Gravity, Planet Of The Apes, And Doctor Who: What Do They Have In Common?

By Nick Venable | Published

This article is more than 2 years old

gravityI’m assuming if you’re even slightly well versed in cinema, you’re aware that Franklin J. Schaffner’s 1968 film Planet of the Apes does not involve a small space crew getting stranded out in the nothingness of outer space. So if you haven’t yet seen Alfonso Cuaron’s gorgeous space thriller Gravity yet, you should just turn back now, as there are spoilers wandering around below. Also, why haven’t you seen Gravity yet?

SPOILERS AHOY!

Thanks to Badass Digest, we now know that both of the aforementioned films share a location that ties into their narrative themes. But not one near the ISS or a fallen Statue of Liberty. Think something wetter.

At the end of Gravity, there is a somewhat hamfisted sequence where Sandra Bullock’s character, Dr. Ryan Stone, comes crashing back down to Earth inside a Chinese space capsule. She lands in a lake, and there are a few fleeting moments when her safety is a concern. Of course she inevitably makes her way out of the capsule and emerges from the water onto land, crawling through the dirt and gripping it in her fists, entirely grateful to have something of Earth to hold onto again. She then stumbles to her feet and awkwardly walks off into the distance. It’s a moment of “rebirth” in a foreign-but-not-foreign land.

So it’s really no shock that the body of water she landed in is Lake Powell, the same lake that Charlton Heston and the Icarus crew crashed into near the beginning of Planet of the Apes. If we’re making comparisons here, this was almost like a rebirth for the astronauts as well, who had been in deep hibernation for two millennia and woke up without realizing where they were.
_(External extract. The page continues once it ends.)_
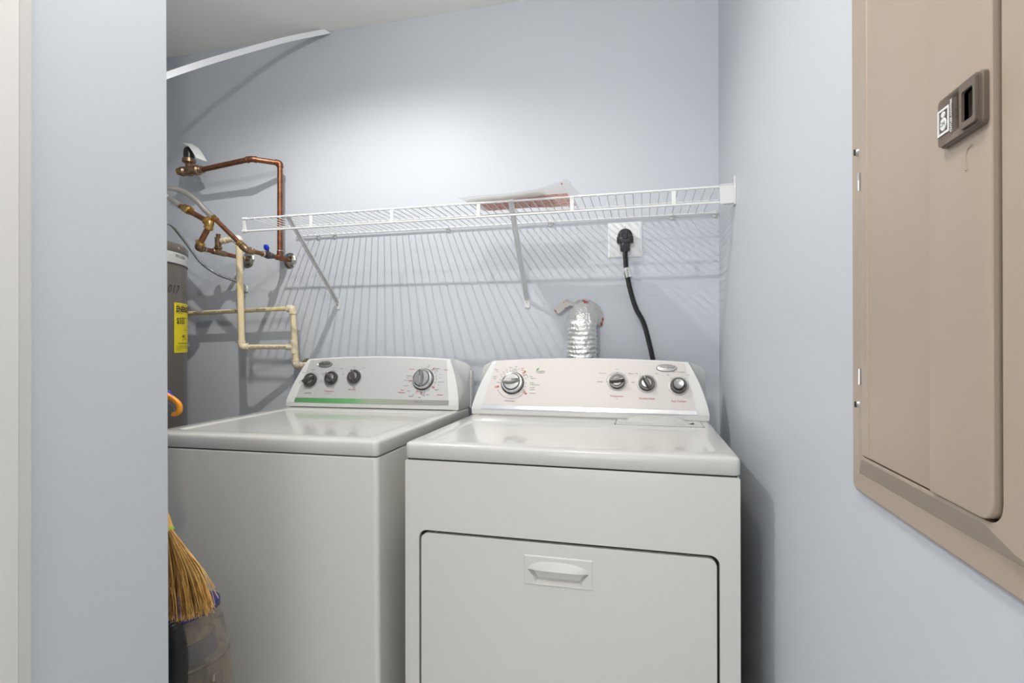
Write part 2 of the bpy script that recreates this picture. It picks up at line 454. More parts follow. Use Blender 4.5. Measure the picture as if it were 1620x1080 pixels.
# ================================================================== OUTLET, PLUG AND CORD
OX, OZ = -.055, 1.511
b = MB().m(outlet_m)
outer = rrect(OX-.059, OZ-.061, OX+.059, OZ+.063, .003, 3)
inner = rrect(OX-.054, OZ-.056, OX+.054, OZ+.058, .003, 3)
F = lambda y: (lambda q: [V((u, y, v)) for u, v in q])
b.rings([F(YB)(outer), F(YB-.003)(outer), F(YB-.0065)(inner)], cap=True)
b.lathe([(.030, 0), (.030, .003), (.028, .004)], (OX, YB-.0065, OZ), (0, -1, 0), 32)
b.m(screw_m)
for zz in (-.043, .045): b.lathe([(.003, 0), (.003, .0012), (0, .002)], (OX, YB-.0065, OZ+zz), (0, -1, 0), 12)
tag(b.build('power_outlet'), 'square white dryer outlet plate on the back wall', 'outlet')

cord = thing('power_cord', 'thick black dryer cord plugged into the square white outlet', 'power cord', (OX, YB-.012, OZ))
px = OX+.001
b = MB().m(blk_gloss)
poly = []
for k in range(25):
    a = -0.12*PI + 1.24*PI*k/24
    poly.append((px+.0255*math.cos(a), OZ+.010+.0255*math.sin(a)))
b.rings([[V((u, y, v)) for u, v in [(px+(u-px)*s_, OZ+(v-OZ)*s_) for u, v in poly]] for y, s_ in ((YB-.0108, 1), (YB-.028, 1), (YB-.034, .93), (YB-.036, .84))])
b.box((px-.0285, YB-.038, OZ-.016), (px+.0285, YB-.0108, OZ+.008), .004, 2)
b.box((px-.009, YB-.0405, OZ-.002), (px+.009, YB-.030, OZ+.031), .002, 1)
b.box((px-.017, YB-.036, OZ-.044), (px+.017, YB-.012, OZ-.012), .004, 2)
b.lathe([(.0115, 0), (.0115, .03), (.013, .034)], (px, YB-.026, OZ-.046), (0, 0, 1), 16)
b.build('plug', cord, cord)
cp = [(px, YB-.026, OZ-.03), at(989.5, 408, 1.872), at(991.5, 430, 1.868), at(997, 458, 1.862), at(1006, 487, 1.858), at(1018, 510, 1.858), at(1026, 538, 1.858), at(1033.5, 572, 1.858), at(1040, 610, 1.85), V((.05, 1.845, .90)), V((.04, 1.845, .60)), V((.03, 1.86, .35))]
b = MB().m(blk_rub); b.tube(smoothpath(cp, 6), .0098, n=12, sy=.72); b.build('cable', cord, cord)
b = MB().m(white_ink)
q = smoothpath([at(991, 424, 1.868), at(993, 431, 1.866), at(995, 439, 1.864)], 4)
b.tube(q, .0112, n=16, cap=False, sy=.85)
o = b.build('cable_tag', cord, cord)
o['label'] = 'white printed tag wrapped round the cord'
b = MB().m(blk_ink)
b.text('CAUTION', .0085, Matrix.Translation(at(993, 431.5, 1.852)) @ Matrix.Rotation(PI/2, 4, 'X') @ Matrix.Rotation(-PI/2+.1, 4, 'Z'))
b.build('printed_text', o, cord)

# ================================================================== VENT DUCT
duct = thing('foil_vent_duct', 'crinkled silver foil dryer duct curving out of the wall behind the dryer', 'vent duct', (-.2, 1.84, .5))
path = fillet([(-.200, YB, 1.236), (-.200, 1.836, 1.236), (-.202, 1.838, .95), (-.205, 1.838, .45)], .062, 10)
# resample evenly
def resample(P, step):
    out = [P[0]]; acc = 0
    for a, c in zip(P, P[1:]):
        L = (c-a).length
        if L < 1e-9: continue
        d = step-acc
        while d <= L:
            out.append(a.lerp(c, d/L)); d += step
        acc = L-(d-step)
    return out
path = resample(path, .0024)
b = MB().m(foil)
rings = []; T = None; n = 56
u = V((1, 0, 0))
for i, p in enumerate(path):
    t = (path[min(i+1, len(path)-1)]-path[max(i-1, 0)]).normalized()
    vv = t.cross(u).normalized(); ph = i*.0024/.0155*2*PI
    rings.append([p + (u*math.cos(2*PI*k/n) + vv*math.sin(2*PI*k/n))*(.0505+.0015*math.sin(ph+math.sin(3*2*PI*k/n)*.7)+.0034*mnoise.noise(V((math.cos(2*PI*k/n)*3.2, math.sin(2*PI*k/n)*3.2, i*.16)))+random.uniform(-.0007, .0007)) for k in range(n)])
b.rings(rings, cap=False)
b.build('foil_hose', duct, duct, smooth=60)
# foil tape ring on the wall with a loose end at the left
b = MB().m(foil_tape)
inner_, outer_ = [], []
cz = 1.234
for k in range(31):
    a = math.radians(-25 + 148*k/30)
    jr = .0015*math.sin(k*1.7)
    r0, r1 = .050, .069+jr
    lift = .010+.006*math.sin(k*.9)
    inner_.append(V((-.200+r0*math.cos(a), YB-.018, cz+r0*math.sin(a))))
    outer_.append(V((-.200+r1*math.cos(a), YB-.004, cz+r1*math.sin(a))))
e_in = [at(901, 483, 1.880), at(894, 488, 1.878), at(888, 493, 1.882), at(882, 497.5, 1.888)]
e_out = [at(898, 473.5, 1.895), at(890, 477, 1.893), at(882, 483, 1.893), at(876, 489.5, 1.893)]
b.rings([[i_, o_, o_+V((0, .0006, 0)), i_+V((0, .0006, 0))] for i_, o_ in zip(inner_+e_in, outer_+e_out)])
b.build('tape_collar', duct, duct, smooth=60)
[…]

Of course, it wasn’t much of an awakening for the crew member that died, but you get my drift. (Drift, like in water?) Here’s a shot of the setting below.

planet of the apes

Interestingly enough, this is also a setting shown in two Doctor Who episodes, “The Impossible Astronaut” and “The Wedding of River Song.” The episodes involved time traveling Doctors and alternate timelines and all the signature weirdness of the series. Take a look at that image below.

doctor who impossible astronaut

So, does any of this really mean anything very deep? Not really, though it does speak to the power of the “empty planet” landscape that surrounds the lake, which sits on part of the border between Arizona and Utah. Given Gravity‘s budget and production, they could have just filmed Bullock diving into a pool on a film set and added in a background later. But then this story wouldn’t exist, and we’d be no better than some damned dirty apes.